On-farm processing would reduce her cost of production in the long run and potentially allow her to serve other small-scale producers. However, she sees the significant capital investment required, as well as how today’s regulations differ from her dad’s time in the industry, making it too big a step at this early stage.
In May, however, she stepped outside her comfort zone, pitching her business as one of 22 participants in the Community Futures Enterprise Challenge. She placed in the top five.
“It was the first year that the runner-ups got something. So, I have one month of advertising with Beach FM and a one-year Armstrong Chamber of Commerce membership,” she says.
She intends to use both in the future to advertise and to build her contact list.

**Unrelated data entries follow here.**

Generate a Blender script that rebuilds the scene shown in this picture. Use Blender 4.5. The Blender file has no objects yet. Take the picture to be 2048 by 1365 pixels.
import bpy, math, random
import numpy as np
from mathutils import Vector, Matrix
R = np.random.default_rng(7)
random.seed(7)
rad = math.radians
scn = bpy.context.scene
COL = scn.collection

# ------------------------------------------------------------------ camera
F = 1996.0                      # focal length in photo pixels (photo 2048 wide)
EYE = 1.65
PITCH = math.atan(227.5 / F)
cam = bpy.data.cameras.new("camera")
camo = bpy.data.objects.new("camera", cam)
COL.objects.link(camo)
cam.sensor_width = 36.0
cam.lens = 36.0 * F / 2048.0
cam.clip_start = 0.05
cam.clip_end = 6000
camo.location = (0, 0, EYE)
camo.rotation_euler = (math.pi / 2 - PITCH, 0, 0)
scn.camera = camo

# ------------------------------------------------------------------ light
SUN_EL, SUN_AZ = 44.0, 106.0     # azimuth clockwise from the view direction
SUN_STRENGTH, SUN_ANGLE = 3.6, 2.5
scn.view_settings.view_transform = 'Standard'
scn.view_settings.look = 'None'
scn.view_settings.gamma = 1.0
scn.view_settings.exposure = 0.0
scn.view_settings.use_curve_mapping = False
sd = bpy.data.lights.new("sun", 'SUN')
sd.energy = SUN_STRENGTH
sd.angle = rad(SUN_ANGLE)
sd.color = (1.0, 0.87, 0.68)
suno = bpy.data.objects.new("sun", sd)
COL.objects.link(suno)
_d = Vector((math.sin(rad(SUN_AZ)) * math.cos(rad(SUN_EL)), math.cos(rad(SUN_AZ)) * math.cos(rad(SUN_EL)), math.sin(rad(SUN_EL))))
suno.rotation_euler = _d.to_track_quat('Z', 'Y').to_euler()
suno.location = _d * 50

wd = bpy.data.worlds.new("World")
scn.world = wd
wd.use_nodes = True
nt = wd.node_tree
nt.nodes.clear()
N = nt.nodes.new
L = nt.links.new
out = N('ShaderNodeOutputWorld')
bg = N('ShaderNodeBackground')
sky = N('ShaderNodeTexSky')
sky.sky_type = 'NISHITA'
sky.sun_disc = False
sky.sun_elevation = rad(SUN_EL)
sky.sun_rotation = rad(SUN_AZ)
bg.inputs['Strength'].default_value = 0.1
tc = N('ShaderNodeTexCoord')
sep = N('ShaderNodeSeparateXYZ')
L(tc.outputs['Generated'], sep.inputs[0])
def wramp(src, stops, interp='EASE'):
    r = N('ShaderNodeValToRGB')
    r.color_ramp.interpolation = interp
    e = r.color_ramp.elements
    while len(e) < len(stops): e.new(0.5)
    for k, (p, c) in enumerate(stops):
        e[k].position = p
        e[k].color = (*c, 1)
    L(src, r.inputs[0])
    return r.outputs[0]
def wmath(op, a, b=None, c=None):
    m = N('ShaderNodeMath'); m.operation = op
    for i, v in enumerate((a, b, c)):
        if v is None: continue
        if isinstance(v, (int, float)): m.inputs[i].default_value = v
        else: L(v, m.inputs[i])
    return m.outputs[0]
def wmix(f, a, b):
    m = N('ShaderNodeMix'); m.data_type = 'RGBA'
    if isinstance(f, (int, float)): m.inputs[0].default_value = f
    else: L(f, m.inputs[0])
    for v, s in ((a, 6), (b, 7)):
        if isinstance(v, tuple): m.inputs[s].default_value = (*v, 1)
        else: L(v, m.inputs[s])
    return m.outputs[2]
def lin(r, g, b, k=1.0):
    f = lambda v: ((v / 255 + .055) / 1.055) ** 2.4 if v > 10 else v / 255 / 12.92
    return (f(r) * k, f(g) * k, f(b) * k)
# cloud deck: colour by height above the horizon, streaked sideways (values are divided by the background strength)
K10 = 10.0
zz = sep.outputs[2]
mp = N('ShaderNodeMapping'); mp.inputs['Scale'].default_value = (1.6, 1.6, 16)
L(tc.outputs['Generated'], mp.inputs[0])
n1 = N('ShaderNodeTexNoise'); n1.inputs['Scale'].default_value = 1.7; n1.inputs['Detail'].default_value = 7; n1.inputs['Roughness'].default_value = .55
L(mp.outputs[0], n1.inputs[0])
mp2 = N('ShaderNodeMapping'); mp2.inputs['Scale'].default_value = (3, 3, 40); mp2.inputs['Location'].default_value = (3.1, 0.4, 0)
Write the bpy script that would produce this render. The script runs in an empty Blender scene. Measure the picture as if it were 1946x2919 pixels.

It’s a matter of timing and wanting to build cash flow, but understanding that advertising before she has meat ready doesn’t make sense or cents.
“I didn’t expect to be profitable this year, but I know I have to have my ducks in a row to ensure revenue,” she says.
Peden eventually wants to scale up her business, purchase her own property and lead workshops on animal husbandry and sustainable farming.
“I’d like to teach like-minded individuals like me about how they can raise meat and what it takes to do that. It’s important that we understand where our food comes from, and that we pay respect to where it comes from,” she says.
“It takes me about a week after the animals are processed to not feel a little sad, but I’m okay and I say my thanks to the earth and to my animals. Even vegans can pay respect to the plants they consume.”